What worries me so much about ‘students today’ – in the UK (or at York) at any rate – is the way in which they are so uninterested in this; the way that they are not interested in history as a discipline (or set of disciplines), a rigorous way/s of thought. They just want interest and entertainment, and they do not want me to teach them how to think; they want me to teach them what to write … so they can get their 2:1. This is the inevitable outcome of an education system that is obsessed with league tables and assessment. The league tables mean that results are everything; because results are everything, how marks are arrived at has to be completely ‘transparent’; because how marks are arrived at has to be completely ‘transparent’ students can be told that if you do X, Y and/or Z you will get such and such a mark. For now, British Universities don’t work this way (but with the creeping and malign influence of feedback-driven teaching who knows for how long?), which means that A-levels prepare students very badly for University education (not just in history; indeed from what I learn the situation might actually be rather better in history than in many other subjects). It dismays me that it is so difficult to retrain them, and that fees and so on buttress the desire to be assured of a good mark rather than a good education – prioritising the destination over the journey as I am fond of saying. It worries me that we are further training people who won’t question what they are told; who will accept something because it makes appeal to supposed truth claims; generations of unthinking accepters. This would undermine everything I have recently written about the need to keep fighting for a better and fairer world.

I would like to know if anyone has any decent ideas on how to deal with this, or significantly different experience.

The argument that we keep plugging away for the handful that do ‘get it’, let alone for those that stay on for higher degrees, doesn’t seem to me to be sufficient. Most history students have always gone on to do other things – it would be a good thing too if we thought we were giving them a proper historical training in how to think critically.
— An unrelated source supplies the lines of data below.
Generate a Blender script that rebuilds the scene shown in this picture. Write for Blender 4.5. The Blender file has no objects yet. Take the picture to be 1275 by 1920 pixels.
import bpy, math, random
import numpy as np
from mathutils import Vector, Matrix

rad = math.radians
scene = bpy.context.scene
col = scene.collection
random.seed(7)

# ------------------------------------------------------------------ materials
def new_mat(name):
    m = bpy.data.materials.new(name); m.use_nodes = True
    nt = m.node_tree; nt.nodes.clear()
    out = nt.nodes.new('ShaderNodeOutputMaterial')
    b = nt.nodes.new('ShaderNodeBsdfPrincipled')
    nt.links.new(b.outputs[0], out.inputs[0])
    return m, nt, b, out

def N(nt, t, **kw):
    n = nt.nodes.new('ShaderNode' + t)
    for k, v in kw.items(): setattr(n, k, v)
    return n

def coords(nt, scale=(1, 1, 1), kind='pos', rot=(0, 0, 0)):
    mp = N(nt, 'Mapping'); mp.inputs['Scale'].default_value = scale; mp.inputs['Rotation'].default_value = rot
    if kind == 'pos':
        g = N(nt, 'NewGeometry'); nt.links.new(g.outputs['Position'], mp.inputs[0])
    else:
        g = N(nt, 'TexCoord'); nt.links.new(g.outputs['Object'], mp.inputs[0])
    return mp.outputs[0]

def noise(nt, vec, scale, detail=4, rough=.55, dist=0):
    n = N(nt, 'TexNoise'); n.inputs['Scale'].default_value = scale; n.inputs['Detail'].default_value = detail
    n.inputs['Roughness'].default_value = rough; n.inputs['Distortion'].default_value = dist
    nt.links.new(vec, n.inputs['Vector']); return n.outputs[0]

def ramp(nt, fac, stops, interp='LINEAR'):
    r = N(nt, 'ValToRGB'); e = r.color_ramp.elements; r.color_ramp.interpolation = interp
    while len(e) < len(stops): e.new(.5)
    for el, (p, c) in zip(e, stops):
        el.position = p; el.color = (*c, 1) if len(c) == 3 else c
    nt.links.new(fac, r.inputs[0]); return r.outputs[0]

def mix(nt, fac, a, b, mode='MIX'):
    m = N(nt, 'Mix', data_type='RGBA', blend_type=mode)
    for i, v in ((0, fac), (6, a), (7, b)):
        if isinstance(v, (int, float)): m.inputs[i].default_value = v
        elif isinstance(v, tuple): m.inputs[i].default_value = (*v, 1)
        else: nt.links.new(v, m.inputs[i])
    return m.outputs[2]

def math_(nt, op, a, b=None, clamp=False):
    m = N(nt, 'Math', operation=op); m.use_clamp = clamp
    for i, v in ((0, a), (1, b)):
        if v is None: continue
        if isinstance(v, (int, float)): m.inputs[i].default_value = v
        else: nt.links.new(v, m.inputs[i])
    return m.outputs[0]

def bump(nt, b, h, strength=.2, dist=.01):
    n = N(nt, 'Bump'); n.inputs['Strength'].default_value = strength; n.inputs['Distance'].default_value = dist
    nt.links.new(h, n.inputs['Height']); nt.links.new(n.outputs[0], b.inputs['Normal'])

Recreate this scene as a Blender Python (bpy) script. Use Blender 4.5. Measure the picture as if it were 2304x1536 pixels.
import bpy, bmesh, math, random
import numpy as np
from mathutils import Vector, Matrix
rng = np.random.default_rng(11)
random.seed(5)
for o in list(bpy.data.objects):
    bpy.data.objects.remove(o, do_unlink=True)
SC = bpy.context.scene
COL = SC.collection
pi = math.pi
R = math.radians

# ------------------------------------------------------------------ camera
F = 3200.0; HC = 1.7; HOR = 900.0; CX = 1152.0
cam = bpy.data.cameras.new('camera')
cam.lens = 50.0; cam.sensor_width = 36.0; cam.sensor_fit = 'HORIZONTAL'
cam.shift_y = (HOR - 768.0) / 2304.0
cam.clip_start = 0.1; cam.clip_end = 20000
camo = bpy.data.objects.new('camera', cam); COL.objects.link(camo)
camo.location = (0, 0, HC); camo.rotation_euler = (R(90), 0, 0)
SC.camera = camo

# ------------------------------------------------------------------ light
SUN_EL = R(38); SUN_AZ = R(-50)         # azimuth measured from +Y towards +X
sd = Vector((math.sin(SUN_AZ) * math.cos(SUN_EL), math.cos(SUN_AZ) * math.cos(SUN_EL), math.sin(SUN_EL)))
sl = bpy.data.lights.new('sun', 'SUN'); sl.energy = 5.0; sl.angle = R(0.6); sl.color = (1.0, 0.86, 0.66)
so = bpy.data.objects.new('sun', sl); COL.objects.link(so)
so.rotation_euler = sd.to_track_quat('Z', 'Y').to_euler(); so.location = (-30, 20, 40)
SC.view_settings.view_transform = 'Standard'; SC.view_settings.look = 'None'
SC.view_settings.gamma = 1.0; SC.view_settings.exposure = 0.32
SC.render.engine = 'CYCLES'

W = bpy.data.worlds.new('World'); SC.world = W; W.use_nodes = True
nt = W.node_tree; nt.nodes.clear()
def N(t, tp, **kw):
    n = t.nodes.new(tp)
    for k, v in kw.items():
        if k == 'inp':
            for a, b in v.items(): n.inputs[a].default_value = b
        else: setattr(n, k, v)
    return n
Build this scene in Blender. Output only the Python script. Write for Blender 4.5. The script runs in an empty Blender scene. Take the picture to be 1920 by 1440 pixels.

History students have always gone on to be lawyers; the difference is this: the York history graduating cohort of 2009 had set up a ‘law society’ before they even finished their first year, had guest lectures, had created a law society magazine and were writing articles for it in their second. But what of their History Society? What price getting them to set up a history magazine and write for it? Fat chance. They don’t even have guest lectures. History Society (unless it has changed dramatically since I started my Leverhulme) focuses on (to be blunt) “piss-ups” of various forms and pretty much nothing else. How do we get history students back into a desire to think critically about their subject as an intellectual discipline and to find that as engaging as History Channel History, history for entertainment only (e.g. all my daft lecture jokes)?

Confronting this situation, and changing it, would seem to be one of the most pressing challenges (intellectually) to face historians at the moment.